- _INSTRUCTION_:
Output only the lines running from the line bearing "mb = MB(); q" through the line bearing "o = mb.build('jamb', M_CONC, parent);", character for character.

======== DATA PROVIDED ========

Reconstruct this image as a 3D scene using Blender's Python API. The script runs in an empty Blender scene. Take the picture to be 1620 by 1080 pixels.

========
======== DATA PROVIDED ========

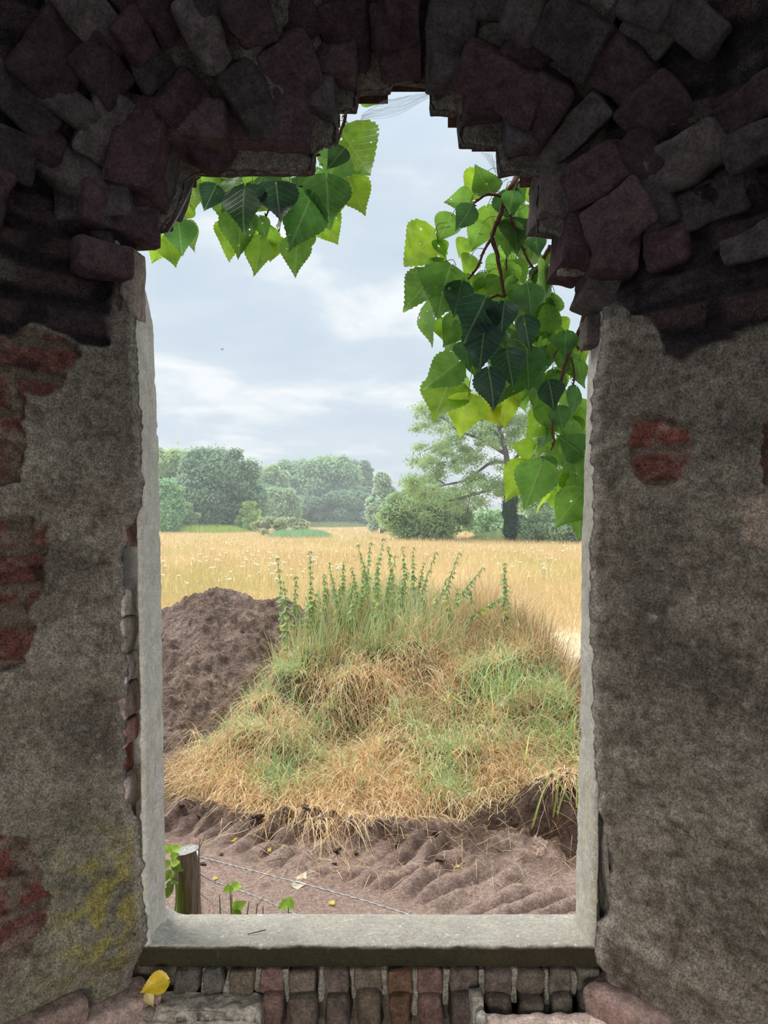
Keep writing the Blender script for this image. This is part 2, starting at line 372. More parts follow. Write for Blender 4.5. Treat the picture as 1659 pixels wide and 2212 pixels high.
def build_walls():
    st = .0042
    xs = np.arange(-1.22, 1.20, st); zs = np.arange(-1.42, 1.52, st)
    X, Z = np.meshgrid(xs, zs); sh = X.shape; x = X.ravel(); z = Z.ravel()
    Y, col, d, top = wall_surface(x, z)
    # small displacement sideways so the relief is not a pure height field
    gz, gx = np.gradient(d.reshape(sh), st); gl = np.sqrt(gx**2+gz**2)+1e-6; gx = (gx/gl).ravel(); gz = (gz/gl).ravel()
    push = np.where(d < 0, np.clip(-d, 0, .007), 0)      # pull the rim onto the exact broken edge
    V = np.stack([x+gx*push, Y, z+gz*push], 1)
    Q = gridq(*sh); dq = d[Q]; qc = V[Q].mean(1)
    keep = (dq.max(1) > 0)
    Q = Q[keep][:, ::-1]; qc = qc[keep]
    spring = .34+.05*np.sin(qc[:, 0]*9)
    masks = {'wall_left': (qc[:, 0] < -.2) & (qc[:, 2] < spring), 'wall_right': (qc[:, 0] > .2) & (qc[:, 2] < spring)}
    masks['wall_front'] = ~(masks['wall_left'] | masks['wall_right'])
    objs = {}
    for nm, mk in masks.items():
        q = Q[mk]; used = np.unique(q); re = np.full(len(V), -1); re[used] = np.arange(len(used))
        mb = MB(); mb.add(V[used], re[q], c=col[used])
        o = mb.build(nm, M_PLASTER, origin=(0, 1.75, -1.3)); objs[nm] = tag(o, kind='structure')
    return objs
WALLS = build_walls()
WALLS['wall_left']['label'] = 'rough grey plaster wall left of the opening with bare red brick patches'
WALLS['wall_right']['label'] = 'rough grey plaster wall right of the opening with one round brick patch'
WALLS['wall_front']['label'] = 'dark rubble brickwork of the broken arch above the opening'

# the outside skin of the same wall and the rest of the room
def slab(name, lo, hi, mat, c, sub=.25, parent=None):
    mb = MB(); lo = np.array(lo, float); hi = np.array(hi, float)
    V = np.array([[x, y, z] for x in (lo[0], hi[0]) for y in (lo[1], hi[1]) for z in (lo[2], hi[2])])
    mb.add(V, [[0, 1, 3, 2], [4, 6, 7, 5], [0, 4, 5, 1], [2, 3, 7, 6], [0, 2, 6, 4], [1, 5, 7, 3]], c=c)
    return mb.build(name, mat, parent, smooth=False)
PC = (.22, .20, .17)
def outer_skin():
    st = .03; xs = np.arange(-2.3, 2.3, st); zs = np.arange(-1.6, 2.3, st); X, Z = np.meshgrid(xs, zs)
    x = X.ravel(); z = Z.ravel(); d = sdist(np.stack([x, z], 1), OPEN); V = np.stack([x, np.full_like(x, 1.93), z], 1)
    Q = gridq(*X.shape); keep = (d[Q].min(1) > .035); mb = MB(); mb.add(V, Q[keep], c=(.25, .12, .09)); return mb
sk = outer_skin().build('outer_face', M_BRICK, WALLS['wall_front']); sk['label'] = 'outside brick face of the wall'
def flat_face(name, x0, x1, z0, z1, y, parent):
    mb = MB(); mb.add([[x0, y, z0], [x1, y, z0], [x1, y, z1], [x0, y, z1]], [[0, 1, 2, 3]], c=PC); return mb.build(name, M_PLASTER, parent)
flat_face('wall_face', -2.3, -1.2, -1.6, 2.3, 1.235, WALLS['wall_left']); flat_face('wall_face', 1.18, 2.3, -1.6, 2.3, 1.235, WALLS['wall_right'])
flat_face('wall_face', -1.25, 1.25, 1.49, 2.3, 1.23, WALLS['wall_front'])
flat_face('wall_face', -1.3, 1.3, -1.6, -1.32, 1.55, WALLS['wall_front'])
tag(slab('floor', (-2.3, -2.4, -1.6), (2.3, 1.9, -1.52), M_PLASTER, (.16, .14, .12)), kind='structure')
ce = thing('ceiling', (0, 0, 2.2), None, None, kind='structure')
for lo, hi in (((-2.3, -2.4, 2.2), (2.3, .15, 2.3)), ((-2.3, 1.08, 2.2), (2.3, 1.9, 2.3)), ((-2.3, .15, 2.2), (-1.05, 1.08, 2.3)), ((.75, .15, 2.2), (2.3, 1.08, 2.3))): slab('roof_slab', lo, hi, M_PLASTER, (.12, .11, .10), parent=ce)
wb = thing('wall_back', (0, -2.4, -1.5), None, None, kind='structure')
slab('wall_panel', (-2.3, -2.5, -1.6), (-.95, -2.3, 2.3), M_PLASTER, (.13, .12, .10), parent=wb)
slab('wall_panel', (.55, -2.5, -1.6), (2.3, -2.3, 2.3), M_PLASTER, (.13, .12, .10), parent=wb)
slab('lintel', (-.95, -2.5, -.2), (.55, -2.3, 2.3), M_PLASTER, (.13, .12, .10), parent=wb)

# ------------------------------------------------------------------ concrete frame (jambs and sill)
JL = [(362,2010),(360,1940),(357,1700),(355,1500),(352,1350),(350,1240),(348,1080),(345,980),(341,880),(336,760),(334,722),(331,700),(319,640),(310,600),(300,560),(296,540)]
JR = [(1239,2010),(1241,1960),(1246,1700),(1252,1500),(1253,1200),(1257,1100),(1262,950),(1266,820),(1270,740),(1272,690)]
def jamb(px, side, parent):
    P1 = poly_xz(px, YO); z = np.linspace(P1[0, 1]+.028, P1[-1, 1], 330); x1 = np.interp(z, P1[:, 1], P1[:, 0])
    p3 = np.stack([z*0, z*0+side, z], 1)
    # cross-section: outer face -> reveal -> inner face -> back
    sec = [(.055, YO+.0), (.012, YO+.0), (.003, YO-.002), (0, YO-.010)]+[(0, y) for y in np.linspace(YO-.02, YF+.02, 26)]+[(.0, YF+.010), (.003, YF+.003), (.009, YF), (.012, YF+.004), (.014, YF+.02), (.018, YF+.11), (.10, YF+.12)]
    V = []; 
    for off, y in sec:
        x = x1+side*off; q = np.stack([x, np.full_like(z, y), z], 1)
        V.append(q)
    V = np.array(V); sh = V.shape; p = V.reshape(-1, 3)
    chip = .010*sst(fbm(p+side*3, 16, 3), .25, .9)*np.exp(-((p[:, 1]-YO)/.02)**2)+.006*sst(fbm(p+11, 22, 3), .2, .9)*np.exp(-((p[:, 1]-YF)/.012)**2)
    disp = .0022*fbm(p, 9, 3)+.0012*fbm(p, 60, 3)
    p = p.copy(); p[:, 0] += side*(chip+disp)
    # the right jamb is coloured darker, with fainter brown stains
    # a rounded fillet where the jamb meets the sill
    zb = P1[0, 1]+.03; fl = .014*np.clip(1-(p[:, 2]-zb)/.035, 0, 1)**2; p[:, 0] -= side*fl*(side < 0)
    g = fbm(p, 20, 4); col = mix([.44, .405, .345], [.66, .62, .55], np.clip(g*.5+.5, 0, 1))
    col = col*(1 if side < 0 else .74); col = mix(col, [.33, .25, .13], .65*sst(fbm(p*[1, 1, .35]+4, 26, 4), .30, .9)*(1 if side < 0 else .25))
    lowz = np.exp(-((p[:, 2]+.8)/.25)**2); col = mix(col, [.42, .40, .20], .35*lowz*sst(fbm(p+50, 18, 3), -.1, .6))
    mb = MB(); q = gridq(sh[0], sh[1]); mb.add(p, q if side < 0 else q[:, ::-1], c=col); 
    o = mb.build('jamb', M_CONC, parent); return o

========

- _ANSWER IN FULL_:
    mb = MB(); q = gridq(sh[0], sh[1]); mb.add(p, q if side < 0 else q[:, ::-1], c=col); 
    o = mb.build('jamb', M_CONC, parent); return o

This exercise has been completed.